I also want to point out that the reason that I think these people want to come to concerts is that when you are playing the video game you are listening to the same piece of music played in the same tempo with the same audio compression over and over again. Nothing changes. When you come to the stage of Symphony Hall or any of our concerts, we have well over 100 musicians and performers on the stage between the orchestra of 72, plus the choir of 40 voices, plus soloists and the conductor. You are creating a huge audio landscape of sound and all the sudden the scores live and breathe: By that, I mean they might move one or two beats per minute faster than what you heard in the game because we all get a bit excited and maybe it comes to a more crushing climax because there is no audio compression on the stage. It’s an infinite palette of colors and dynamics and I think the fans really understand that.

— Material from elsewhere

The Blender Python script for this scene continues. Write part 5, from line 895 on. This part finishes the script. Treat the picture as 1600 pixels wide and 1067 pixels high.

Of course you have to start with a score that is that beautifully written and I can tell you that in every orchestra that performs these scores — including the Royal Philharmonic in London, The Royal Stockholm Philharmonic in Sweden, The Tokyo Philharmonic in Japan, the San Francisco Symphony, the National Symphony in Washington — none of them looked down their nose at any of these scores. They all come up to me afterwards; they can’t believe the quality of the scores and they can’t believe the audience’s reactions at these concerts. It’s a really unique audience and listening experience because everyone in that venue is there to hear these scores. It’s 100 percent. It’s not as if you go to a classical concert, where maybe somebody is there for Beethoven and another person is there for Debussy another person is there for Stravinsky. They all know these themes really well so it’s really a beautiful experience for us the performers.